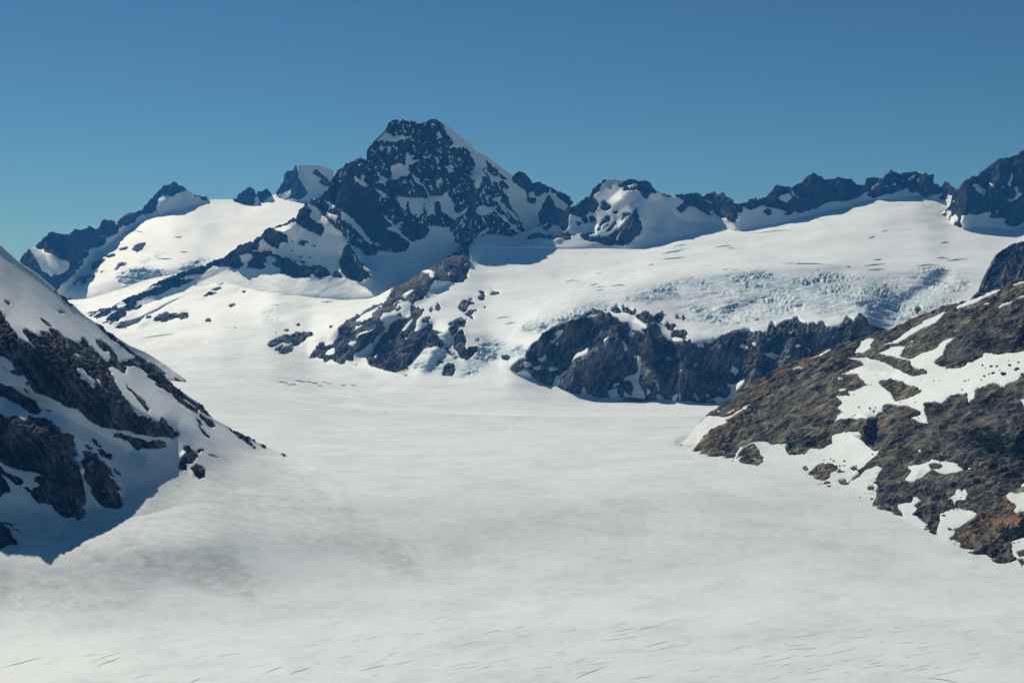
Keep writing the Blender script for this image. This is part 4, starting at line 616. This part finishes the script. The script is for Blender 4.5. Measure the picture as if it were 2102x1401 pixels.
# ================================================================ snowy dome
DOME_CREST = crest('''D (84,50)(96,48)(108,45)(119,42)(131,37)(145,31)(154,26)(165,19)(178,11)(198,0)
E (88,20)(94,14)(100,10)(110,9)(120,11)(124,10)(128,9)(134,11)(144,11)(148,14)(152,20)(158,23)(166,26)(172,28)
T (1400,414)(1470,432)''')
dome = Surf([T('(985,506)(1030,508)(1060,508)(1110,507)(1160,510)(1200,511)(1250,509)(1300,510)(1340,503)(1400,484)(1470,468)'),
             with_y([(985, 503), (1100, 490), (1160, 470), (1200, 455), (1260, 430), (1320, 440), (1360, 450), (1400, 455), (1470, 450)], [(985, 6990), (1060, 7000), (1100, 7000), (1200, 6990), (1260, 6990), (1320, 6980), (1360, 7060), (1400, 7280), (1470, 7450)]),
             with_y(DOME_CREST, [(985, 7010), (1060, 7060), (1180, 7090), (1260, 7230), (1310, 7190), (1340, 7130), (1365, 7260), (1400, 7500), (1470, 7650)])],
            985, 1470, 1.5, base=bigfield, rows_sig=5, smooth_u=8, back=0.8, crest_jag=.5,
            bulges=[(T('(1180,420)(1170,450)(1165,480)'), 22, -60), (T('(1268,395)(1290,420)(1305,450)(1290,490)'), 34, -120), (T('(1220,450)(1205,480)'), 22, 60), (T('(1340,400)(1350,440)(1340,480)'), 26, 80), (T('(1080,478)(1110,490)(1160,490)'), 14, -60)])
root = empty('snow_dome', (700, 7100, 300), 'rounded snow dome with dark rock ribs between tallest peak and jagged skyline ridge', 'mountain')
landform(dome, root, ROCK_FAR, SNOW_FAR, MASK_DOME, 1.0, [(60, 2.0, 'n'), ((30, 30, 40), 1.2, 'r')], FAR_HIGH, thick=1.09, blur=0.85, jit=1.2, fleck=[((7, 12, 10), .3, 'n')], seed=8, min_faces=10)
# ================================================================ jagged skyline ridge, eastern peak, shaded spur
RIDGE_CREST = crest('''F (2,33)(10,28)(16,28)(24,28)(31,31)(36,28)(41,28)(44,27)(48,29)(52,28)(60,34)(65,39)(72,40)(78,38)(86,34)(88,37)(96,32)(103,27)(108,21)(118,22)(123,24)(130,20)(140,12)(143,8)(149,9)(151,12)(160,14)(169,13)(184,15)(188,20)(198,19)
G (50,34)(65,34)(69,29)(74,24)(82,29)(96,27)(108,27)(115,30)(119,36)(124,41)(126,40)(129,35)(133,38)(137,43)(142,48)
T (1372,412)(1975,415)(1990,440)''')
ridge = Surf([T('(1372,432)(1388,436)(1420,442)(1450,455)(1500,474)(1520,474)(1560,462)(1600,458)(1640,447)(1700,433)(1750,421)(1780,408)(1830,409)(1860,402)(1880,398)(1930,410)(1960,435)(1990,450)'),
              RIDGE_CREST], 1372, 1990, 1.4, base=bigfield, smooth_u=5, back=0.8, crest_jag=1.0,
             bulges=[(T('(1465,396)(1500,430)(1505,455)'), 20, -80), (T('(1667,360)(1660,400)(1640,435)'), 30, -80), (T('(1597,385)(1590,420)'), 18, -50), (T('(1831,350)(1800,400)'), 18, -60), (T('(1900,356)(1905,400)'), 16, -50), (T('(1720,370)(1730,410)'), 20, -40)])
root = empty('jagged_ridge', (1900, 7700, 500), 'jagged dark rock ridge along the skyline right of the snow dome', 'ridge')
landform(ridge, root, ROCK_FAR, SNOW_FAR, MASK_RIDGE, 1.0, [((50, 50, 70), 4, 'r'), ((24, 24, 36), 2.6, 'r')], FAR_HIGH, thick=1.09, blur=0.85, jit=1.1, fleck=[((8, 10, 10), .3, 'n')], seed=9, min_faces=10)
EAST_CREST = crest('''G (141,47)(147,43)(149,38)(155,33)(165,29)(169,26)(174,24)(183,15)(191,10)(199,10)(206,10)(208,7)(210,6)
T (1955,420)(1940,430)(2200,285)(2300,250)(2400,280)(2500,330)''')
east = Surf([T('(1940,438)(1955,450)(1970,476)(1985,470)(2000,462)(2040,466)(2065,470)(2080,472)(2102,462)(2200,450)(2500,440)'),
             EAST_CREST], 1940, 2500, 1.4, base=bigfield, smooth_u=5, back=1.2, crest_jag=1.0,
            bulges=[(T('(1985,375)(1985,430)(1970,470)'), 22, -120), (T('(2064,320)(2040,400)(2020,440)'), 30, -110), (T('(2100,315)(2090,400)(2080,460)'), 28, -110)])
root = empty('rocky_peak', (3300, 7400, 500), 'steep dark rock peak cut by the right edge of the photo', 'mountain')
landform(east, root, ROCK_FAR, SNOW_FAR, MASK_EASTPEAK, 1.0, [((60, 60, 80), 5, 'r'), ((28, 28, 40), 3, 'r')], FAR_HIGH, thick=1.09, blur=0.85, jit=1.1, fleck=[((8, 10, 10), .3, 'n')], seed=10, min_faces=10)
spur = Surf([[(1990, 720, 3900), (2102, 700, 3800), (2500, 700, 3500)], [(1990, 625, 4000), (1998, 612, 4010), (2005, 602, 4030), (2014, 590, 4050), (2020, 580, 4060), (2028, 560, 4090), (2042, 534, 4120), (2048, 522, 4140), (2062, 512, 4150), (2082, 502, 4150), (2102, 495, 4150), (2200, 462, 4150), (2500, 380, 4150)]],
            1990, 2500, 1.8, smooth_u=5, back=0.6, crest_jag=.8, rows_sig=2)
root = empty('rock_spur', (1900, 4100, 0), 'dark blue shaded rock spur behind the brown hill, right edge', 'spur')
landform(spur, root, ROCK_WALL, SNOW_FAR, 'G 0.6 (196,134)(200,133)(199,135)', -1.0, [((50, 50, 70), 3, 'r')], FAR_HIGH, thick=0.84, seed=11)
# ================================================================ valley glacier
valley = Surf([
    [(-600, 1540, 1085), (2700, 1540, 1085)], [(-600, 1401, 1239), (2700, 1401, 1239)],
    [(-600, 1300, 1385), (0, 1300, 1400), (525, 1290, 1432), (2700, 1290, 1432)],
    [(-600, 1235, 1420), (0, 1225, 1480), (150, 1218, 1490), (250, 1215, 1503), (420, 1208, 1540), (525, 1205, 1565), (700, 1200, 1612), (850, 1200, 1638), (1000, 1200, 1651), (1500, 1200, 1651), (1900, 1200, 1636), (2700, 1200, 1632)],
    [(-600, 1150, 1490), (0, 1130, 1560), (150, 1125, 1572), (300, 1110, 1610), (420, 1100, 1650), (525, 1100, 1700), (700, 1095, 1782), (850, 1095, 1842), (1000, 1095, 1866), (1500, 1095, 1869), (1900, 1095, 1888), (2700, 1095, 1888)],
    [(-600, 1050, 1650), (0, 1050, 1685), (150, 1060, 1685), (300, 1040, 1755), (420, 1010, 1870), (525, 1010, 1940), (700, 1010, 2005), (850, 1010, 2045), (1000, 1010, 2060), (1450, 1010, 2066), (1800, 1010, 2120), (2700, 1010, 2125)],
    [(-600, 960, 1850), (300, 960, 1990), (420, 955, 2110), (525, 950, 2200), (650, 945, 2320), (750, 945, 2360), (900, 945, 2383), (1400, 945, 2390), (1700, 945, 2425), (2700, 945, 2425)],
    ROLL, [(u, v-0.8, y+40) for u, v, y in ROLL]],
    -600, 2700, 3.4, rows_sig=8, smooth_u=50, smooth_y=40, smooth_crest=True, coarse=25, back=0.25, skirt=20, vstep=2.6,
    bulges=[(T('(900,1150)(1150,1110)(1400,1080)'), 70, 14), (T('(1388,912)(1410,902)(1470,896)'), 13, 60), (T('(600,900)(1000,920)(1400,900)'), 50, -18)])
root = empty('valley_glacier', (0, 2000, -400), 'broad smooth snow-covered glacier filling the valley floor', 'glacier')
DIRT_SHADE_VALLEY = '''
T 0.16 (880,960)(1100,1000)(1300,1080)(1480,1180)(1300,1200)(1100,1190)(950,1150)(850,1060)
T 0.13 (1400,980)(1600,1040)(1800,1120)(2102,1200)(2102,1260)(1800,1230)(1550,1130)
T 0.14 (440,700)(700,790)(900,830)(700,822)(500,790)
T 0.95 (1386,916)(1400,902)(1440,895)(1470,898)(1440,906)(1415,913)(1405,922)
'''
SNOW_VALLEY = snow_material('valley_snow', 0.9, white=(0.765, 0.78, 0.75), grey=(0.555, 0.585, 0.58), streak=(0.7, 1.0, 1), rot=(0, 0, -0.35), amount=0.45, bumpd=1.0)
valley_dz = 0
landform(valley, root, ROCK_WALL, SNOW_VALLEY, '', 1.0, [((260, 200, 200), 14., 'n'), ((110, 90, 90), 5., 'n')], [(40, .01, 'n')], thick=0.0, flat_snow=True, jit=3,
         attrs={'dirt_shade': (DIRT_SHADE_VALLEY+DIRT_SHADE_LEFT, 4), 'ice': (ICE_LEFT, 6)}, snow_oct=[((34, 16, 30), .16, 'n'), ((14, 8, 14), .09, 'n')], seed=12)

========

> [Instructions to follow] Copy nothing but the lines from the top of the data down to the line containing "root = empty('snow_dome', (700, 7100, 300), 'rounded", and leave the pictures out.

> [Output of the task]
Keep writing the Blender script for this image. This is part 4, starting at line 616. This part finishes the script. The script is for Blender 4.5. Measure the picture as if it were 2102x1401 pixels.
# ================================================================ snowy dome
DOME_CREST = crest('''D (84,50)(96,48)(108,45)(119,42)(131,37)(145,31)(154,26)(165,19)(178,11)(198,0)
E (88,20)(94,14)(100,10)(110,9)(120,11)(124,10)(128,9)(134,11)(144,11)(148,14)(152,20)(158,23)(166,26)(172,28)
T (1400,414)(1470,432)''')
dome = Surf([T('(985,506)(1030,508)(1060,508)(1110,507)(1160,510)(1200,511)(1250,509)(1300,510)(1340,503)(1400,484)(1470,468)'),
             with_y([(985, 503), (1100, 490), (1160, 470), (1200, 455), (1260, 430), (1320, 440), (1360, 450), (1400, 455), (1470, 450)], [(985, 6990), (1060, 7000), (1100, 7000), (1200, 6990), (1260, 6990), (1320, 6980), (1360, 7060), (1400, 7280), (1470, 7450)]),
             with_y(DOME_CREST, [(985, 7010), (1060, 7060), (1180, 7090), (1260, 7230), (1310, 7190), (1340, 7130), (1365, 7260), (1400, 7500), (1470, 7650)])],
            985, 1470, 1.5, base=bigfield, rows_sig=5, smooth_u=8, back=0.8, crest_jag=.5,
            bulges=[(T('(1180,420)(1170,450)(1165,480)'), 22, -60), (T('(1268,395)(1290,420)(1305,450)(1290,490)'), 34, -120), (T('(1220,450)(1205,480)'), 22, 60), (T('(1340,400)(1350,440)(1340,480)'), 26, 80), (T('(1080,478)(1110,490)(1160,490)'), 14, -60)])
root = empty('snow_dome', (700, 7100, 300), 'rounded snow dome with dark rock ribs between tallest peak and jagged skyline ridge', 'mountain')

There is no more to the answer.